**YOUR TASK:** Extract all records. Keep each one exact.

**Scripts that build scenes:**
◆ ◆ ◆

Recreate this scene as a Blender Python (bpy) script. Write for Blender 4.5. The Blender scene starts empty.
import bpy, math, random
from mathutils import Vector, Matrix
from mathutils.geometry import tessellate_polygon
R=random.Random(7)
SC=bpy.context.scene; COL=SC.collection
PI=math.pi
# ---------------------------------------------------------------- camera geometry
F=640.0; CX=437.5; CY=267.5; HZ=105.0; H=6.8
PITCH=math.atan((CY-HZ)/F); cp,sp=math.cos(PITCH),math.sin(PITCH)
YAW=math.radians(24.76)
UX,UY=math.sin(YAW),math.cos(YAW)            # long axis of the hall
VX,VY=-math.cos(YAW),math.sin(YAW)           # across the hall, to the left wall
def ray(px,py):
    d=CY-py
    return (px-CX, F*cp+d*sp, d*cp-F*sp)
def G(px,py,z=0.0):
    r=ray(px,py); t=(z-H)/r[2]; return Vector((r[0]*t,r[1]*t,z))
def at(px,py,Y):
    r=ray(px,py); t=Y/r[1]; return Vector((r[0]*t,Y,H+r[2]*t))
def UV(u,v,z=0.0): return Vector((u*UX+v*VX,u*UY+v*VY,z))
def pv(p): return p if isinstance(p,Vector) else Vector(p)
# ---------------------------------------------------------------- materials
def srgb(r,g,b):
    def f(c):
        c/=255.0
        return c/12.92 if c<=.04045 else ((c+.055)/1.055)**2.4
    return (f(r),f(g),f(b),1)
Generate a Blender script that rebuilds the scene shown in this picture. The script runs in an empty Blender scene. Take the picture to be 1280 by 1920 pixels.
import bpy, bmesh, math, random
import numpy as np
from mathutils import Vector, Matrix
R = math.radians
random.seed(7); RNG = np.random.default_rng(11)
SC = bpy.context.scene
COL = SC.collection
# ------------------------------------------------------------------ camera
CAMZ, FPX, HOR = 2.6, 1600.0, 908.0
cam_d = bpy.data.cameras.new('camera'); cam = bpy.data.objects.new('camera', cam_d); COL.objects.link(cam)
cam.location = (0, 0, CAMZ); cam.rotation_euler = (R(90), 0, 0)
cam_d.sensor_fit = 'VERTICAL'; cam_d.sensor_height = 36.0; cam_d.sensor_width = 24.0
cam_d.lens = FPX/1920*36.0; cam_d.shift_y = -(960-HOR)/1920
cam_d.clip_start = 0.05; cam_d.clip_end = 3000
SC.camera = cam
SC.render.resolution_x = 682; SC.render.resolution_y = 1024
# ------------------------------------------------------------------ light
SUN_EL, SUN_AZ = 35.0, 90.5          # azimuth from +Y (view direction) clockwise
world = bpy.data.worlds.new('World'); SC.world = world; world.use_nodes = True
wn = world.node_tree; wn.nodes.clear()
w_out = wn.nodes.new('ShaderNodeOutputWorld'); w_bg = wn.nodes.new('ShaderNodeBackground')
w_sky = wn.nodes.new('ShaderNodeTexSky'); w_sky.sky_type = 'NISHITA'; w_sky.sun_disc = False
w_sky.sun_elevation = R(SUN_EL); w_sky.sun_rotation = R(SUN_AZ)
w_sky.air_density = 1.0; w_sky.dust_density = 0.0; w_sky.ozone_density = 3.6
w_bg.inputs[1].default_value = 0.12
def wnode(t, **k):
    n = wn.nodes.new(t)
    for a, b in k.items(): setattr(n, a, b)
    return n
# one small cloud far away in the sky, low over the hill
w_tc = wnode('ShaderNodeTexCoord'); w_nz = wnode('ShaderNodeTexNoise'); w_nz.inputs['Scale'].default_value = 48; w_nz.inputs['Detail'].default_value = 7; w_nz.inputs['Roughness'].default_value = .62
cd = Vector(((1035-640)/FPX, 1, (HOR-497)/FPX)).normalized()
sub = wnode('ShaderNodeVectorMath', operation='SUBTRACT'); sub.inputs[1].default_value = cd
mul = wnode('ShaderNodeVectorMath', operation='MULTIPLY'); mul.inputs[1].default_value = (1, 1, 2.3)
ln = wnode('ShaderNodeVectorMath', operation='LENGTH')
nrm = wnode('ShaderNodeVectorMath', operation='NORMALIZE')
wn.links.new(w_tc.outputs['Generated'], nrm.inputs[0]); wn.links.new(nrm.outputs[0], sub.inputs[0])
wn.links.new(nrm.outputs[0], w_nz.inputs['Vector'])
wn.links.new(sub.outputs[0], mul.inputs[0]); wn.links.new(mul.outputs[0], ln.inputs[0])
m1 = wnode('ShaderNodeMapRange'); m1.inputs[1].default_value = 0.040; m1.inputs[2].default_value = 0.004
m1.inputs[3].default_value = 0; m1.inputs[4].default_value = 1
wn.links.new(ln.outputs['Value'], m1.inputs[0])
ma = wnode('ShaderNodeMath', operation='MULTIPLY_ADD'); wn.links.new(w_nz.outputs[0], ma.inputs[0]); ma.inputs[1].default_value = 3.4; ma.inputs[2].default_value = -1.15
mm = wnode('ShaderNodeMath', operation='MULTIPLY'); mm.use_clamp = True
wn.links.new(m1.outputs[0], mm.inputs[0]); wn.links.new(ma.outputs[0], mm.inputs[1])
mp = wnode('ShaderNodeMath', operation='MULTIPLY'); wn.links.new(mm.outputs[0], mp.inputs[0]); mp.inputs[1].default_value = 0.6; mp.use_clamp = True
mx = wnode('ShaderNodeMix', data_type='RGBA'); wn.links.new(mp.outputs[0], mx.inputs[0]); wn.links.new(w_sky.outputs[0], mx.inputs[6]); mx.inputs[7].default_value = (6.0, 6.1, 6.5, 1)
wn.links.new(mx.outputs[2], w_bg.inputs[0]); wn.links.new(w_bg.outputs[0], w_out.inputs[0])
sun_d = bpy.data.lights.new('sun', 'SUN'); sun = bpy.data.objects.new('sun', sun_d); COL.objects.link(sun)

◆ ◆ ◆

**REPLY TO THE TASK:**
Recreate this scene as a Blender Python (bpy) script. Write for Blender 4.5. The Blender scene starts empty.
import bpy, math, random
from mathutils import Vector, Matrix
from mathutils.geometry import tessellate_polygon
R=random.Random(7)
SC=bpy.context.scene; COL=SC.collection
PI=math.pi
# ---------------------------------------------------------------- camera geometry
F=640.0; CX=437.5; CY=267.5; HZ=105.0; H=6.8
PITCH=math.atan((CY-HZ)/F); cp,sp=math.cos(PITCH),math.sin(PITCH)
YAW=math.radians(24.76)
UX,UY=math.sin(YAW),math.cos(YAW)            # long axis of the hall
VX,VY=-math.cos(YAW),math.sin(YAW)           # across the hall, to the left wall
def ray(px,py):
    d=CY-py
    return (px-CX, F*cp+d*sp, d*cp-F*sp)
def G(px,py,z=0.0):
    r=ray(px,py); t=(z-H)/r[2]; return Vector((r[0]*t,r[1]*t,z))
def at(px,py,Y):
    r=ray(px,py); t=Y/r[1]; return Vector((r[0]*t,Y,H+r[2]*t))
def UV(u,v,z=0.0): return Vector((u*UX+v*VX,u*UY+v*VY,z))
def pv(p): return p if isinstance(p,Vector) else Vector(p)
# ---------------------------------------------------------------- materials
def srgb(r,g,b):
    def f(c):
        c/=255.0
        return c/12.92 if c<=.04045 else ((c+.055)/1.055)**2.4
    return (f(r),f(g),f(b),1)
Generate a Blender script that rebuilds the scene shown in this picture. The script runs in an empty Blender scene. Take the picture to be 1280 by 1920 pixels.
import bpy, bmesh, math, random
import numpy as np
from mathutils import Vector, Matrix
R = math.radians
random.seed(7); RNG = np.random.default_rng(11)
SC = bpy.context.scene
COL = SC.collection
# ------------------------------------------------------------------ camera
CAMZ, FPX, HOR = 2.6, 1600.0, 908.0
cam_d = bpy.data.cameras.new('camera'); cam = bpy.data.objects.new('camera', cam_d); COL.objects.link(cam)
cam.location = (0, 0, CAMZ); cam.rotation_euler = (R(90), 0, 0)
cam_d.sensor_fit = 'VERTICAL'; cam_d.sensor_height = 36.0; cam_d.sensor_width = 24.0
cam_d.lens = FPX/1920*36.0; cam_d.shift_y = -(960-HOR)/1920
cam_d.clip_start = 0.05; cam_d.clip_end = 3000
SC.camera = cam
SC.render.resolution_x = 682; SC.render.resolution_y = 1024
# ------------------------------------------------------------------ light
SUN_EL, SUN_AZ = 35.0, 90.5          # azimuth from +Y (view direction) clockwise
world = bpy.data.worlds.new('World'); SC.world = world; world.use_nodes = True
wn = world.node_tree; wn.nodes.clear()
w_out = wn.nodes.new('ShaderNodeOutputWorld'); w_bg = wn.nodes.new('ShaderNodeBackground')
w_sky = wn.nodes.new('ShaderNodeTexSky'); w_sky.sky_type = 'NISHITA'; w_sky.sun_disc = False
w_sky.sun_elevation = R(SUN_EL); w_sky.sun_rotation = R(SUN_AZ)
w_sky.air_density = 1.0; w_sky.dust_density = 0.0; w_sky.ozone_density = 3.6
w_bg.inputs[1].default_value = 0.12
def wnode(t, **k):
    n = wn.nodes.new(t)
    for a, b in k.items(): setattr(n, a, b)
    return n
# one small cloud far away in the sky, low over the hill
w_tc = wnode('ShaderNodeTexCoord'); w_nz = wnode('ShaderNodeTexNoise'); w_nz.inputs['Scale'].default_value = 48; w_nz.inputs['Detail'].default_value = 7; w_nz.inputs['Roughness'].default_value = .62
cd = Vector(((1035-640)/FPX, 1, (HOR-497)/FPX)).normalized()
sub = wnode('ShaderNodeVectorMath', operation='SUBTRACT'); sub.inputs[1].default_value = cd
mul = wnode('ShaderNodeVectorMath', operation='MULTIPLY'); mul.inputs[1].default_value = (1, 1, 2.3)
ln = wnode('ShaderNodeVectorMath', operation='LENGTH')
nrm = wnode('ShaderNodeVectorMath', operation='NORMALIZE')
wn.links.new(w_tc.outputs['Generated'], nrm.inputs[0]); wn.links.new(nrm.outputs[0], sub.inputs[0])
wn.links.new(nrm.outputs[0], w_nz.inputs['Vector'])
wn.links.new(sub.outputs[0], mul.inputs[0]); wn.links.new(mul.outputs[0], ln.inputs[0])
m1 = wnode('ShaderNodeMapRange'); m1.inputs[1].default_value = 0.040; m1.inputs[2].default_value = 0.004
m1.inputs[3].default_value = 0; m1.inputs[4].default_value = 1
wn.links.new(ln.outputs['Value'], m1.inputs[0])
ma = wnode('ShaderNodeMath', operation='MULTIPLY_ADD'); wn.links.new(w_nz.outputs[0], ma.inputs[0]); ma.inputs[1].default_value = 3.4; ma.inputs[2].default_value = -1.15
mm = wnode('ShaderNodeMath', operation='MULTIPLY'); mm.use_clamp = True
wn.links.new(m1.outputs[0], mm.inputs[0]); wn.links.new(ma.outputs[0], mm.inputs[1])
mp = wnode('ShaderNodeMath', operation='MULTIPLY'); wn.links.new(mm.outputs[0], mp.inputs[0]); mp.inputs[1].default_value = 0.6; mp.use_clamp = True
mx = wnode('ShaderNodeMix', data_type='RGBA'); wn.links.new(mp.outputs[0], mx.inputs[0]); wn.links.new(w_sky.outputs[0], mx.inputs[6]); mx.inputs[7].default_value = (6.0, 6.1, 6.5, 1)
wn.links.new(mx.outputs[2], w_bg.inputs[0]); wn.links.new(w_bg.outputs[0], w_out.inputs[0])
sun_d = bpy.data.lights.new('sun', 'SUN'); sun = bpy.data.objects.new('sun', sun_d); COL.objects.link(sun)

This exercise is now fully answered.